This article covers the same ground as the video below — rack layout, switching architecture, patch panels, PoE distribution, wireless coverage, and protocol dongles. This is Part 7 of an 8-part series.
Why PoE changes the design
Power over Ethernet delivers both power and network connectivity over a single Cat6A cable. For a house with cameras, access points, doorbells, readers, and sensors spread throughout — including outdoors — this fundamentally simplifies the installation. Every device needs one cable run to the central rack rather than a separate network drop and a separate power outlet at each location. For a smart home designed from scratch, PoE isn't a convenience — it's the architecture.
The rack
A network rack is a standardized 19-inch enclosure for housing rack-mountable equipment. Each slot is measured in rack units (U), with each U equal to 1.75 inches of height.
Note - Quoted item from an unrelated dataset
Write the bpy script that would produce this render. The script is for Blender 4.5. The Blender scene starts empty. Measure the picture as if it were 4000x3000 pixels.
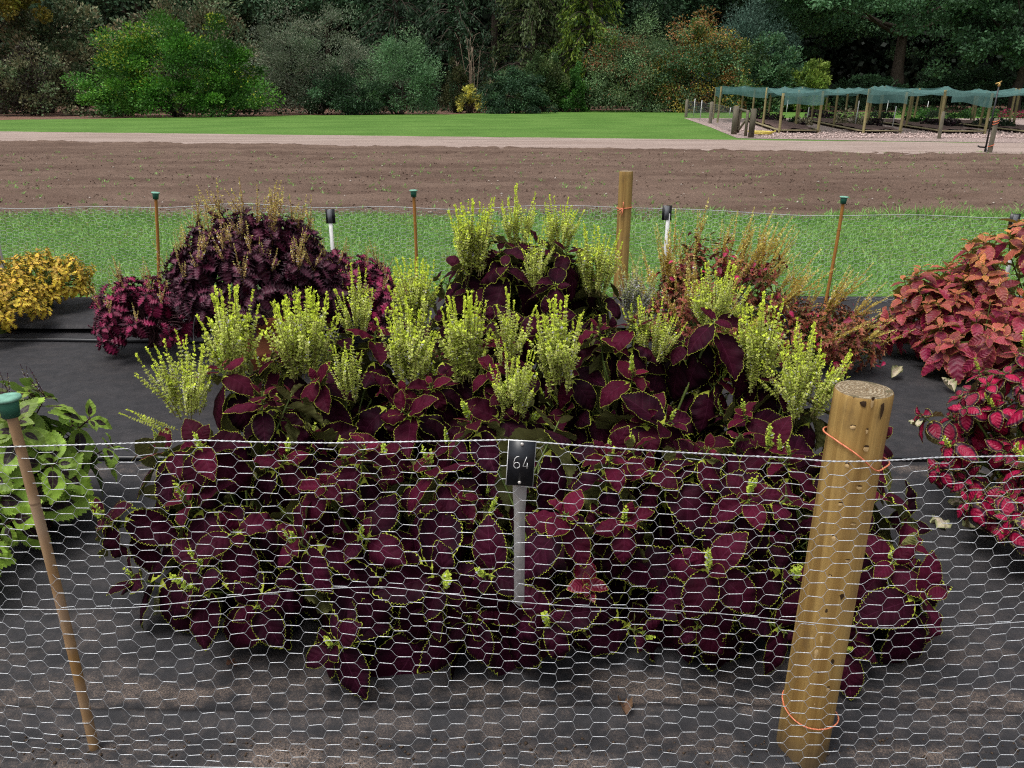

For a home of this scale with room to grow, a full 42U rack provides the space needed for all current equipment plus expansion capacity.
The rack houses, from top to bottom: the internet connection (cable modem on a 2 Gbps connection, configured in gateway-only mode to pass traffic straight to the UDM Pro), the Ubiquiti Dream Machine Pro (router, firewall, PoE switch, NVR, and control plane for all Ubiquiti equipment), two Ubiquiti ProMax 48 PoE switches (48-port each, with PoE+ and PoE++ gigabit and 2.5G ports plus four 10G SFP ports per switch), the Ubiquiti NVR Pro (24 4K cameras, 7 drive bays, ~30 days storage, 10G SFP), a Ubiquiti UNAS Pro (NAS for file storage, backups, and media, 10G SFP), a Ubiquiti AI Key (extended AI detection capabilities), a rack server (for Home Assistant, Docker, and applications), and the Ubiquiti Power Distribution Pro (16 remotely resettable outlets) with two Ubiquiti Power Backup units for critical devices.
Patch panels and cable management
All cable runs from devices terminate at 24-port patch panels rather than directly at the switch. Each panel position has a keystone jack where the solid-core premise run terminates. A short stranded patch cable connects the keystone to the switch port. This two-segment approach — solid core in the walls, stranded patch cables in the rack — is the correct architecture for several reasons.
Solid core cable is stiffer and harder to terminate into RJ45 connectors reliably; keystone terminations are easier and more consistent. Patch panels make it trivial to trace which cable goes where — label the panel, not the cable bundle. Patch cables absorb the flex and strain that would otherwise work the wall run over time. And the result looks organized, which matters in a rack you'll be working in for years.
The UDM Pro connects to the first switch via a Direct Attach Cable (DAC) on the SFP port — this carries traffic at 10 Gbps without the overhead of optical transceivers. The two switches connect to each other similarly. High-throughput devices (NVR, NAS) connect to 10G SFP ports on the switches. Everything else connects to the standard PoE gigabit or 2.5G ports.
Remote switches for room connectivity
Bedrooms, workrooms, and other areas that need more wired connections than a single run can provide get Ubiquiti Flex switches. These 5-port PoE switches are powered by the rack switches over the same premise run that carries their uplink — one cable to the room, five ports out. Laptops, desktops, printers, and additional devices connect to the Flex without requiring individual home-runs to the rack for each.
Wireless coverage
Three Ubiquiti U7 Pro access points — hardwired to the rack via patch panel, PoE-powered — provide coverage across both floors. They're staggered in placement to divide the house into roughly equal coverage zones, supporting 2.4, 5, and 6 GHz bands simultaneously. Wired APs with proper placement outperform consumer mesh systems significantly in throughput consistency and latency.
Protocol dongles
A Sonoff Zigbee 3.0 Plus USB dongle acts as the Zigbee coordinator, connecting to the server running Home Assistant via USB and managing the Zigbee mesh through the Zigbee2MQTT integration. A Z-Wave 800 series dongle provides Z-Wave capability as a future option — no Z-Wave devices are planned initially, but the dongle costs little and the option to add Z-Wave devices later is preserved without requiring additional hardware.